Mike Judge sketched out the cycle: In his 1999 debut feature Office Space, everyone worked in closed-off cubicle farms. In his HBO show Silicon Valley, everyone has open seating plans. Twenty years later, do we kind of want our cubicle privacy back?
Wednesday night at the Paramount Theatre in Austin, Texas, Judge, along with Office Space cast members Ron Livingston (Peter), Gary Cole (Lumbergh), David Herman (Michael Bolton), and Ajay Naidu (Samir), looked back at the making of the film and its unexpected shelf life. In a Q&A moderated by Richard Linklater, they discussed how, even though Office Space is known as a “Texas” or “Austin” movie (and is being inducted into the Texas Film Hall of Fame on March 7), Judge actually wanted the film to be nondescript enough to be anywhere—which included license plates with no state on them. Early on, Herman wanted to acknowledge the real star of the movie: the braided suspenders John C. McGinley’s character wears.

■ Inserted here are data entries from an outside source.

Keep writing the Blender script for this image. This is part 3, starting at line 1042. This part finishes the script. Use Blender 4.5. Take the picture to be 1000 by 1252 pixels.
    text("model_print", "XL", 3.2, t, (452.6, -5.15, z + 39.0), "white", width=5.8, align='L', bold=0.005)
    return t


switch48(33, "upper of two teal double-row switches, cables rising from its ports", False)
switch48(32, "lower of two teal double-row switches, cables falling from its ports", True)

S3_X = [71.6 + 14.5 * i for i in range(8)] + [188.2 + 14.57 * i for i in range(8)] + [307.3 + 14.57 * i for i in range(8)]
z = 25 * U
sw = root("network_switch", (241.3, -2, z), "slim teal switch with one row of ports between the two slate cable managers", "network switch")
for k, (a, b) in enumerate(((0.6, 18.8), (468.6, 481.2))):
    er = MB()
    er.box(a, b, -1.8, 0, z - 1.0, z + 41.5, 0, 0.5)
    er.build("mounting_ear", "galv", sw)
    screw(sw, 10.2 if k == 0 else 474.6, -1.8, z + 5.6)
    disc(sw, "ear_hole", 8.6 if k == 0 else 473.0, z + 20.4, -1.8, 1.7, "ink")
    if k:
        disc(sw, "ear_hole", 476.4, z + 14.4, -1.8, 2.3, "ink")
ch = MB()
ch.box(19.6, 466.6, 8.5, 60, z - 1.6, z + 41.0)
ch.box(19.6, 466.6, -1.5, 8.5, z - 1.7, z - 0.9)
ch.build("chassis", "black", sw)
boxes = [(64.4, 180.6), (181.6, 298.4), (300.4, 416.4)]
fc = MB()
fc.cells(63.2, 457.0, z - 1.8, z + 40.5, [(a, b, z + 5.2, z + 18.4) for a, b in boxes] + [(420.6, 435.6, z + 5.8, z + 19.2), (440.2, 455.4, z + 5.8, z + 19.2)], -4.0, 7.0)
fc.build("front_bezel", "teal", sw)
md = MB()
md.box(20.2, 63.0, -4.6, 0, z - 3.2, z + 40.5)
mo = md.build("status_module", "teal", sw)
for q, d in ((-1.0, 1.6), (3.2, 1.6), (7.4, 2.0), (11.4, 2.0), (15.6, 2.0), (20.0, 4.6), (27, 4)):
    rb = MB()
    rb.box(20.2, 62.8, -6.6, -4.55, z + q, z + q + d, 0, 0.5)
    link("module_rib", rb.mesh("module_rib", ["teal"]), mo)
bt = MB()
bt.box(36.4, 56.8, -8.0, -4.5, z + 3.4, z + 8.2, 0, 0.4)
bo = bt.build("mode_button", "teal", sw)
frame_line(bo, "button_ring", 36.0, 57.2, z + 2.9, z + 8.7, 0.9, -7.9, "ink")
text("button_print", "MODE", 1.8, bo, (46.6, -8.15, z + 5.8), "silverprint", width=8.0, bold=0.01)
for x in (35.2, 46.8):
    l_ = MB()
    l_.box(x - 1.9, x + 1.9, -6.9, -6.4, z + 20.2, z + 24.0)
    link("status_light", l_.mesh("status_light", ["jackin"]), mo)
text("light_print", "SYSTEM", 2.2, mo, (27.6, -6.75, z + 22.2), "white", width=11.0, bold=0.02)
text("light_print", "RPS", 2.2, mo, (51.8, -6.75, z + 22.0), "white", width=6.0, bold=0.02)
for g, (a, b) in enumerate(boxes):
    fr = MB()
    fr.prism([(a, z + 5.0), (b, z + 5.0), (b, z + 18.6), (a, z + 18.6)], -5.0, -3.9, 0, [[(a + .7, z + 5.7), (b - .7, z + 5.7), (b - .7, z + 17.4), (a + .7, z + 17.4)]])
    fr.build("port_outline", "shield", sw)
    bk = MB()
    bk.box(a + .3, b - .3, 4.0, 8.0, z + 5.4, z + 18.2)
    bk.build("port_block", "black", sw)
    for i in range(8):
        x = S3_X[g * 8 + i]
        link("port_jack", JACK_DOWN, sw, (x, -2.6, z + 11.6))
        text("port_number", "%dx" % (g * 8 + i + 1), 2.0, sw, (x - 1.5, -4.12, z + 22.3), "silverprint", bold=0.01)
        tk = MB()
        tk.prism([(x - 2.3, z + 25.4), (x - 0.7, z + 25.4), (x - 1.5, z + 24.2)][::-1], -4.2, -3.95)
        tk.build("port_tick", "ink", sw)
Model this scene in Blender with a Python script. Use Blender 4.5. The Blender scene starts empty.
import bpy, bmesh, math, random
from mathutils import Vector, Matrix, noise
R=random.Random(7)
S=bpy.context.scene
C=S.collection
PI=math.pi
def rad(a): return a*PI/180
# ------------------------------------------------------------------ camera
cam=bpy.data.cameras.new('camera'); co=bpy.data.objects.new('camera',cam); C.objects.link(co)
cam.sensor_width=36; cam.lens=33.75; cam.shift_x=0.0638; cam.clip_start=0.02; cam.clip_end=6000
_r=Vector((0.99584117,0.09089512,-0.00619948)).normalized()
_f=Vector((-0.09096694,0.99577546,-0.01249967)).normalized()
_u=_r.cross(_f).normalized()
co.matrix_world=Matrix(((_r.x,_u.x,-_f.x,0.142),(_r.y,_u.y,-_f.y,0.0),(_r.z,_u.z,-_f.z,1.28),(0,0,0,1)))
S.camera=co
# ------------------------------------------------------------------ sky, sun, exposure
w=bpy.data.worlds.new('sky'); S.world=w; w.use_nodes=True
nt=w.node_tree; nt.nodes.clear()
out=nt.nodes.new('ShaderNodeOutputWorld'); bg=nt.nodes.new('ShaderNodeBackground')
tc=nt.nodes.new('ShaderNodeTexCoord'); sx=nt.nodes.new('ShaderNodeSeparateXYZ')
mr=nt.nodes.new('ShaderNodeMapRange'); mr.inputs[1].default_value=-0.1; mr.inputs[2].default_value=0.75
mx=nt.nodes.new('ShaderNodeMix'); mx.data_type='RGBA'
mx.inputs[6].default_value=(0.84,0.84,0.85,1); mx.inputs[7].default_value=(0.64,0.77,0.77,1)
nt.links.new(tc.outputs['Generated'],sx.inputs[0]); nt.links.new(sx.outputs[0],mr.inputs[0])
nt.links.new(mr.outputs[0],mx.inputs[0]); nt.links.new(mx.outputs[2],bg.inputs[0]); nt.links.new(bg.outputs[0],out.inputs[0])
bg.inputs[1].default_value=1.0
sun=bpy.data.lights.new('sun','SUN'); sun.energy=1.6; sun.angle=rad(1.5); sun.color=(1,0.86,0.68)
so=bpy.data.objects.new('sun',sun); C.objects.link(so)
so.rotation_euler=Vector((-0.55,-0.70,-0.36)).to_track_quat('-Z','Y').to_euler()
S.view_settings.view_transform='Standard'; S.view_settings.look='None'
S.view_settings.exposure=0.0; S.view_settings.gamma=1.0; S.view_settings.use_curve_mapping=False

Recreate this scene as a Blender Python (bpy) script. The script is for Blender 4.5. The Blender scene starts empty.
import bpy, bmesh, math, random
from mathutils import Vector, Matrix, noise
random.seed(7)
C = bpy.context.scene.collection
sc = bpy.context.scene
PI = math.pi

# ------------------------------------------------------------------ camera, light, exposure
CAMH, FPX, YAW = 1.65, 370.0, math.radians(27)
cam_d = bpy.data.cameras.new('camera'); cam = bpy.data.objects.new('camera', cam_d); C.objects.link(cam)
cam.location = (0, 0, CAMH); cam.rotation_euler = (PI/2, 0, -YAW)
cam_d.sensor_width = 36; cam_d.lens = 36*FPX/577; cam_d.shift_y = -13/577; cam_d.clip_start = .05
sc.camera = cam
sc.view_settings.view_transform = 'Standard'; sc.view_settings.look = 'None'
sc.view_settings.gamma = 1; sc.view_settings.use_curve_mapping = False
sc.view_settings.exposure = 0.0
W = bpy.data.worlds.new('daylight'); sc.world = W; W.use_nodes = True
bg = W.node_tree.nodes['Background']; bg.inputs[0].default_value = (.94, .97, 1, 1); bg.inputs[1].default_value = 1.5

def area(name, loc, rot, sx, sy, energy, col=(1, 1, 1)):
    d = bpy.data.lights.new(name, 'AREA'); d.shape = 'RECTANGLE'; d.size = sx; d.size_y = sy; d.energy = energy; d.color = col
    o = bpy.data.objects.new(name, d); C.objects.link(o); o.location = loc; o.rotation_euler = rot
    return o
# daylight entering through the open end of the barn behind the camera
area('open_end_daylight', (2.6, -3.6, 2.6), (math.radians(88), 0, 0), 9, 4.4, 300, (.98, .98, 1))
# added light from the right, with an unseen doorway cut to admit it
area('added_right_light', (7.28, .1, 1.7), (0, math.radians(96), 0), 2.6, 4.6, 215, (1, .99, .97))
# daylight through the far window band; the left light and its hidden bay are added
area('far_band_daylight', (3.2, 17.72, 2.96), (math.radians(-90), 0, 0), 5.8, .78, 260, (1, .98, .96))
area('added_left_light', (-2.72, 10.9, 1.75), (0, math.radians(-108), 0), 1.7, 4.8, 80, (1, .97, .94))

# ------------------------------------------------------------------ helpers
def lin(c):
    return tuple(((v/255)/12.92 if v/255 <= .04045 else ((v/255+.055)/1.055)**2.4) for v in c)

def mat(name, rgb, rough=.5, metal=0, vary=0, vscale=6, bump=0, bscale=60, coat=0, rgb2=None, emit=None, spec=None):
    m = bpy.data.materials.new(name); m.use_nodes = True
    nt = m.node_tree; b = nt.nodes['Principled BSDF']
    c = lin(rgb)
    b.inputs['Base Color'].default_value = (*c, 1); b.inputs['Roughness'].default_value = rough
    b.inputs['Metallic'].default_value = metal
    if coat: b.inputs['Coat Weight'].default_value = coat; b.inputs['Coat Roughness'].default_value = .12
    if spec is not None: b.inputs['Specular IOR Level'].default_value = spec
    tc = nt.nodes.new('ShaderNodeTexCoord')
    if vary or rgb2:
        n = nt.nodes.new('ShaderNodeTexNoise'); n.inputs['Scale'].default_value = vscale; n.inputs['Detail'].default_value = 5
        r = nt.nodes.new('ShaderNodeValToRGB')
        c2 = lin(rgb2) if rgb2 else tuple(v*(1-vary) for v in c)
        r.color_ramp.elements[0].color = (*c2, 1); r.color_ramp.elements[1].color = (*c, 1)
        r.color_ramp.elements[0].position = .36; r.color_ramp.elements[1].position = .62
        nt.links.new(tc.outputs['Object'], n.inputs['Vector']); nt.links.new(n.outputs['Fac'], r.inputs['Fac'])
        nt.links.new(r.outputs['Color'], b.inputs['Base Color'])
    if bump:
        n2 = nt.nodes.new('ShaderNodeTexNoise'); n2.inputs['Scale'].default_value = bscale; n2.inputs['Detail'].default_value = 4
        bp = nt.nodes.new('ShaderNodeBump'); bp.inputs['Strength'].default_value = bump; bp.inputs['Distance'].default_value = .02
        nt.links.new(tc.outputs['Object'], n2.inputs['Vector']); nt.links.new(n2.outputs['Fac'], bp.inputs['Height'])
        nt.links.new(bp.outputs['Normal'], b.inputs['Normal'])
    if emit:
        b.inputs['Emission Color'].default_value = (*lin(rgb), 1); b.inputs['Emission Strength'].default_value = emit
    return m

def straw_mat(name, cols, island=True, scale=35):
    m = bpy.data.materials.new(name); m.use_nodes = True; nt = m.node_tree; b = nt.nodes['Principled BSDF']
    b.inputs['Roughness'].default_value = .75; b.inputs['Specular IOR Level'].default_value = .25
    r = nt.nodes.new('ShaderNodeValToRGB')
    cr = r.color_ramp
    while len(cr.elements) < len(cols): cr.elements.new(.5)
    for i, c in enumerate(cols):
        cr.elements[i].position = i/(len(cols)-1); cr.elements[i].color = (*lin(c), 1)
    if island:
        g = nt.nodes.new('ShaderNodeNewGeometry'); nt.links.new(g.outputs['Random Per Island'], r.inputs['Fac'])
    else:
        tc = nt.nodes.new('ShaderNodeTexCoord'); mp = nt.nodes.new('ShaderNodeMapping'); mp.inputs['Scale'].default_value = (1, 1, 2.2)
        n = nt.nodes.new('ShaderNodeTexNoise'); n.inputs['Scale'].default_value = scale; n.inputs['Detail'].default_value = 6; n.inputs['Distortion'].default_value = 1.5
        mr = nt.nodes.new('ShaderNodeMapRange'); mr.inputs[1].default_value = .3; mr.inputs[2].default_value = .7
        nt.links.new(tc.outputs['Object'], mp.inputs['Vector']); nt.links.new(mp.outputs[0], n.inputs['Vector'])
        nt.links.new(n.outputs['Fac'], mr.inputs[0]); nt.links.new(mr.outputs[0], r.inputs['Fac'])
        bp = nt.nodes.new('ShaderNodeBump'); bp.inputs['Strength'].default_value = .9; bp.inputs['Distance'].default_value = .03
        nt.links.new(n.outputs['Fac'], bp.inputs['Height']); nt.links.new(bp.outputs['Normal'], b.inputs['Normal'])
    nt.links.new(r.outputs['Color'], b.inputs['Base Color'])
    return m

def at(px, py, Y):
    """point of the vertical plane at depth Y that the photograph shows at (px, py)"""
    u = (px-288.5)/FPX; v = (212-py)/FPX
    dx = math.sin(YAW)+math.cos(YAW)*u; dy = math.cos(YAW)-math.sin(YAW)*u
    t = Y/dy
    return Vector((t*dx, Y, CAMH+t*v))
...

I hadn’t seen Office Space since college, and had totally forgotten its opening (and still resonant) scene of stop-start traffic hell in Austin. It was one of the first of many scenes that drew claps and woos from the crowd, which anticipated every joke and new character appearance. Seeing Office Space again, in the midst of media layoffs and tech-world scams, some parts certainly are outdated—landlines, clunky computers, a scam built around the looming year 2000 bug. But you can see its spirit in shows and movies that came after it: The Office, Workaholics, Corporate, Silicon Valley, Sorry to Bother You. When Peter made the speech about how “human beings were not meant to sit in little cubicles staring at computer screens all day,” the crowd—which included Geto Boys’ Willie D and Kinna McInroe, who plays Nina—erupted.
But Office Space almost didn’t have Livingston as the lead. Judge explained that the studio, 20th Century Fox, coming in hot from Titanic’s success, apparently wanted Ben Affleck for the role of Peter, which Judge declined. The studio head also wanted the character of Peter to “smile more” and didn’t really understand why so much rap music was in the film. However, a test audience of young people did; they got the cubicle struggle.
Asked where their characters would be in 2019, Cole said Lumbergh would probably be on the “same chemical” that kept him blissfully just above flatlining in the film. Peter would not be an engineer, but Michael probably still would. And Samir diversified his assets.